Find "(0.036,0.029,0.026), 0.45, wear=(0.10,0.08,0.06))" in the records that follow; print that line and each subsequent line through the last one, verbatim and with nothing added.

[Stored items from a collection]
********

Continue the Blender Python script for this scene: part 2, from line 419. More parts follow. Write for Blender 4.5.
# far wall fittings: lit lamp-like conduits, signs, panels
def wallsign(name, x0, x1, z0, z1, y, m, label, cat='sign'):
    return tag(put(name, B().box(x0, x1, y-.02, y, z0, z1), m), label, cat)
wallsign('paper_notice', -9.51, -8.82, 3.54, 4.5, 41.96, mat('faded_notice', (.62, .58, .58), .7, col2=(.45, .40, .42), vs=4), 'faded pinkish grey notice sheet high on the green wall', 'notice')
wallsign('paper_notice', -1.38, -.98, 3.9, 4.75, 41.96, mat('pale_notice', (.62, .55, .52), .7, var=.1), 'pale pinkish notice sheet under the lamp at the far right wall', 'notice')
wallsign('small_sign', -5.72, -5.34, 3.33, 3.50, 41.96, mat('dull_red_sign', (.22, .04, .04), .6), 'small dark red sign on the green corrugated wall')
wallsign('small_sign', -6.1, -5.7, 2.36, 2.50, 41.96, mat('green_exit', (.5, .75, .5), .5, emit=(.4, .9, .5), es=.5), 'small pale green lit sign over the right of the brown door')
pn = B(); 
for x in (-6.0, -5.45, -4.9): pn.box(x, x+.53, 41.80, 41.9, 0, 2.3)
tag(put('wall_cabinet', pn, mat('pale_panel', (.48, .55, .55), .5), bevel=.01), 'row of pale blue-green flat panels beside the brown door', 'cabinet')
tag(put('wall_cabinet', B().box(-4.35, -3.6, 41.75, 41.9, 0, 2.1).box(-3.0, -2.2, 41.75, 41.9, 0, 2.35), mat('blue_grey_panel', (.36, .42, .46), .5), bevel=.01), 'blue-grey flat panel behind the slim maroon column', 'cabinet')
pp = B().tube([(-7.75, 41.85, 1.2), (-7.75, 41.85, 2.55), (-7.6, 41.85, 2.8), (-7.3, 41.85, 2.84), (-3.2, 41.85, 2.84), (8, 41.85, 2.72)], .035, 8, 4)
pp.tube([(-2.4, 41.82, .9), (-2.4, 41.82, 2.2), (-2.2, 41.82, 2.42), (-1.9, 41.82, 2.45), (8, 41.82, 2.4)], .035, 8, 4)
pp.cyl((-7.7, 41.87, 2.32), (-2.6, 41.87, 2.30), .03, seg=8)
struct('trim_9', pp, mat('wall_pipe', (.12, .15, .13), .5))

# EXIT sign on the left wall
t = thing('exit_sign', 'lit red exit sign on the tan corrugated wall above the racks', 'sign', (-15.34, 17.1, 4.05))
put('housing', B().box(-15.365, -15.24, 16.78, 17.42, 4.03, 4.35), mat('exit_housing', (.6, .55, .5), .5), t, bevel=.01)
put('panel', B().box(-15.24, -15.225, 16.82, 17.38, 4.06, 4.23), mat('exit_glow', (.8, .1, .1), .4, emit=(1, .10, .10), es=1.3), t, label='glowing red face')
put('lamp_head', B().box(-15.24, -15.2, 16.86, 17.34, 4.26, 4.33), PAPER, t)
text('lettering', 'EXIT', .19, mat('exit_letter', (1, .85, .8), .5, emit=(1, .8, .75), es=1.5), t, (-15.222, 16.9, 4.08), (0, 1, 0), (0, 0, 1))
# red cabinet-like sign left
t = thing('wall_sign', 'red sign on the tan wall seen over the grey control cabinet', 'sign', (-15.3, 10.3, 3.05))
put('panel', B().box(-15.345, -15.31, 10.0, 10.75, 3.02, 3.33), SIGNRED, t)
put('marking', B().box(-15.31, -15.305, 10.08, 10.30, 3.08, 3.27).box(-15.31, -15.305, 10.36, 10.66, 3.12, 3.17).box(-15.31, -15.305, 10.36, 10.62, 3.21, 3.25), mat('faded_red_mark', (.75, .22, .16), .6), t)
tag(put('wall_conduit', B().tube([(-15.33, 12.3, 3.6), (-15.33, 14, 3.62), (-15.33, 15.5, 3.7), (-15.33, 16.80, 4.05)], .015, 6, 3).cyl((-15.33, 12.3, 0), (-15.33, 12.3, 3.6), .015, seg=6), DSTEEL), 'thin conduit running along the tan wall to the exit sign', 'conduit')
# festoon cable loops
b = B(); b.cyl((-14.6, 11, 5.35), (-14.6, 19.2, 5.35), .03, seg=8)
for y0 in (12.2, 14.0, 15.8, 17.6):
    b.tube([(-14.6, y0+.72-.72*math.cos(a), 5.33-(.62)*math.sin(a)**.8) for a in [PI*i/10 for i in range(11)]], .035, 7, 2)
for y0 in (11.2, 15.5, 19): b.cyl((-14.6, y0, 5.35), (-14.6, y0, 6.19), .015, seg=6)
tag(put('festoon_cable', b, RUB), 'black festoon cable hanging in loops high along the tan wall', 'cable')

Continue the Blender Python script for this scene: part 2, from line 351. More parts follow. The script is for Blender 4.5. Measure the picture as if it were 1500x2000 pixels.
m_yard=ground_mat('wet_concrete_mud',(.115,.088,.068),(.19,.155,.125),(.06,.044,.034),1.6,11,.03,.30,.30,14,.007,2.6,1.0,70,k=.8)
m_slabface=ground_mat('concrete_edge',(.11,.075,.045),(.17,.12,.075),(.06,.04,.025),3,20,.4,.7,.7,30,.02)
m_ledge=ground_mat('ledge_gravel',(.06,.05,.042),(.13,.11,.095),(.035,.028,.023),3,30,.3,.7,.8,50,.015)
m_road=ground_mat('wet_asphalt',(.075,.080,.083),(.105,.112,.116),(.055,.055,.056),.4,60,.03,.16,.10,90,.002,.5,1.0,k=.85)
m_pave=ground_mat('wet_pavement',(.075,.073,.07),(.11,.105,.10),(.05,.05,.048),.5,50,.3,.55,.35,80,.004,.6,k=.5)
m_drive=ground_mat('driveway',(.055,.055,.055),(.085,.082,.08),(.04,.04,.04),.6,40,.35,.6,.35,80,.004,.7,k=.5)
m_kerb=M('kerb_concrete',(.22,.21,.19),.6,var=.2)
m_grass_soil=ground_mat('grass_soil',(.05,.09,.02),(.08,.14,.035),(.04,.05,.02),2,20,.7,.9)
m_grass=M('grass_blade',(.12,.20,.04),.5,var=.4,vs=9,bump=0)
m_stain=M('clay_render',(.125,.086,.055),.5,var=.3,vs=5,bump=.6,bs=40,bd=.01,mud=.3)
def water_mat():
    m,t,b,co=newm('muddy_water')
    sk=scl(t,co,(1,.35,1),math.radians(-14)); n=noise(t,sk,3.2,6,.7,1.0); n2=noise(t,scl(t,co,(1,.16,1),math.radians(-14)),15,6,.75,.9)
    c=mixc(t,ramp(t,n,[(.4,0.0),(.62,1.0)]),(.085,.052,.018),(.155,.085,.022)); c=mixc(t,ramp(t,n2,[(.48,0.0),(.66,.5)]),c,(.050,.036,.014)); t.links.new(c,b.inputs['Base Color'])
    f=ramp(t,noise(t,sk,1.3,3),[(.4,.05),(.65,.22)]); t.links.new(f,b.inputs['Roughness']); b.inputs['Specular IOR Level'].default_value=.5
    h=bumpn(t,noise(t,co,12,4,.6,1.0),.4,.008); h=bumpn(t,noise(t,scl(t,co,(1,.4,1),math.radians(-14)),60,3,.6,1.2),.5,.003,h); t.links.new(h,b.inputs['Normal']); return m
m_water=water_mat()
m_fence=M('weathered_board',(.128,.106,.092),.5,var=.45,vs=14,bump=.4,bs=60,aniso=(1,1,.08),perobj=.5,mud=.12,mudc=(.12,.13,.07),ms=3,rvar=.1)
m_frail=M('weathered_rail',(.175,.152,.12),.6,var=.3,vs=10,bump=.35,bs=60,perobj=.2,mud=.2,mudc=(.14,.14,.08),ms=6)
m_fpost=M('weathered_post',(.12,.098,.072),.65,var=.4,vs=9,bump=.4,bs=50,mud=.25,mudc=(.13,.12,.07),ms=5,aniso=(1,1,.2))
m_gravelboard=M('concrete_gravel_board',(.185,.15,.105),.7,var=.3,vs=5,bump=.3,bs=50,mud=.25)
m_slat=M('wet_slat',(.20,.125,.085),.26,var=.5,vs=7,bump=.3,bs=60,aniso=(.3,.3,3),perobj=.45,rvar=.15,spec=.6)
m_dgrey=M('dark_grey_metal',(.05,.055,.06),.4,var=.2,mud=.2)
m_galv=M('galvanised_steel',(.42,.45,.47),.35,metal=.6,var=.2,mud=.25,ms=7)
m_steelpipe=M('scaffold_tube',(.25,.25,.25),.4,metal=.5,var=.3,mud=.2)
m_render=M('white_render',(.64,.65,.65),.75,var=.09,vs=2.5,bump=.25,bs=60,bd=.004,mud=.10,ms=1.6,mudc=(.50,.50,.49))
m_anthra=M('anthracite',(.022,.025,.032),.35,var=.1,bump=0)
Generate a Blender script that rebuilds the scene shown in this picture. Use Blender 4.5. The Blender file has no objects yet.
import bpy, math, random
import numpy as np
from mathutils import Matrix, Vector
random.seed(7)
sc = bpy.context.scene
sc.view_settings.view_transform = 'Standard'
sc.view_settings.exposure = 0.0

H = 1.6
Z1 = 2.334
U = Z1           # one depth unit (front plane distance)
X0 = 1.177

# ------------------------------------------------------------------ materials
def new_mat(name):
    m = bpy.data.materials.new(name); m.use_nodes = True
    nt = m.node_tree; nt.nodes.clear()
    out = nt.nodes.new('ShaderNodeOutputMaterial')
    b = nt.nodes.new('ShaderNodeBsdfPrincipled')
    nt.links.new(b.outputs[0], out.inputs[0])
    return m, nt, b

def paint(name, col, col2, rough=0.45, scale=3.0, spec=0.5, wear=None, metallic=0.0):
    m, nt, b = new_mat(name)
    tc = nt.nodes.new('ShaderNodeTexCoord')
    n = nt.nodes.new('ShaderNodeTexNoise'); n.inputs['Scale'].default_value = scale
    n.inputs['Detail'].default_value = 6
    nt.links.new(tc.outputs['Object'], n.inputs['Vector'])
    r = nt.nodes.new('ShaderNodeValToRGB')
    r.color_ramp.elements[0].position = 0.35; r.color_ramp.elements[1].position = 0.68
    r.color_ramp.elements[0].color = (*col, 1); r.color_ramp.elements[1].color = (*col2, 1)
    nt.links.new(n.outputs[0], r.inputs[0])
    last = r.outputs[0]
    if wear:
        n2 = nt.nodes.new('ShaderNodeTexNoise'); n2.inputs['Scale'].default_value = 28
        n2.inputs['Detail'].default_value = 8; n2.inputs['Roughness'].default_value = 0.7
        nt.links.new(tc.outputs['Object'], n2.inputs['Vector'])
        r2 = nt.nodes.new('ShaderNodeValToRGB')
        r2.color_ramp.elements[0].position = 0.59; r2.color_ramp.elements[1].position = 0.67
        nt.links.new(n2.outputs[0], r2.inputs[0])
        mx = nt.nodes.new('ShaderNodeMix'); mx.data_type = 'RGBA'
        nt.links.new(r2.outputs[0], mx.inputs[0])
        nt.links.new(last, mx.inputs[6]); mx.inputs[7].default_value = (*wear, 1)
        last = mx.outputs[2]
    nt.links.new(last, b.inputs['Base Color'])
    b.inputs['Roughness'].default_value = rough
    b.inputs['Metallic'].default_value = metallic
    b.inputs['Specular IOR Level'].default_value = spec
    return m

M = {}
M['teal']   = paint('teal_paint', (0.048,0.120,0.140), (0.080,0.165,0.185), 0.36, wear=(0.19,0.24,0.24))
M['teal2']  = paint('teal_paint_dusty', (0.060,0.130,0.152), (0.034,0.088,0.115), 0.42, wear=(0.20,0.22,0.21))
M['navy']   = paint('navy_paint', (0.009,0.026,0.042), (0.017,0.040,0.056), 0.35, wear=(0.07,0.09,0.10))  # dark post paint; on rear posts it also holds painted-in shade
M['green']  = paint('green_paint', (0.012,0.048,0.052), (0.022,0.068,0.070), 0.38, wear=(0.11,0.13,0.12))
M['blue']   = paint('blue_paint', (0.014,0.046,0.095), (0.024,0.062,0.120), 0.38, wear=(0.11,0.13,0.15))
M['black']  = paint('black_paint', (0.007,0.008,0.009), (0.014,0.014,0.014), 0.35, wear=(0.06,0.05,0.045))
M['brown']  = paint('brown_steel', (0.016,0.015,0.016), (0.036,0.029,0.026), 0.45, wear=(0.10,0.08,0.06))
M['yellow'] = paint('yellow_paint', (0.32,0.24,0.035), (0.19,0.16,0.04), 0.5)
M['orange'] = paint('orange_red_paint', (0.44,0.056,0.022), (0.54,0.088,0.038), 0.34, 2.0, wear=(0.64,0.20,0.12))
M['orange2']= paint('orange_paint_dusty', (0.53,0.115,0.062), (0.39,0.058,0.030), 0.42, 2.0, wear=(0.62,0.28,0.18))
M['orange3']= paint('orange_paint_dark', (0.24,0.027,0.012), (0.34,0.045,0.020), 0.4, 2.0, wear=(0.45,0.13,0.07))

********

[Answer to the task]
M['brown']  = paint('brown_steel', (0.016,0.015,0.016), (0.036,0.029,0.026), 0.45, wear=(0.10,0.08,0.06))
M['yellow'] = paint('yellow_paint', (0.32,0.24,0.035), (0.19,0.16,0.04), 0.5)
M['orange'] = paint('orange_red_paint', (0.44,0.056,0.022), (0.54,0.088,0.038), 0.34, 2.0, wear=(0.64,0.20,0.12))
M['orange2']= paint('orange_paint_dusty', (0.53,0.115,0.062), (0.39,0.058,0.030), 0.42, 2.0, wear=(0.62,0.28,0.18))
M['orange3']= paint('orange_paint_dark', (0.24,0.027,0.012), (0.34,0.045,0.020), 0.4, 2.0, wear=(0.45,0.13,0.07))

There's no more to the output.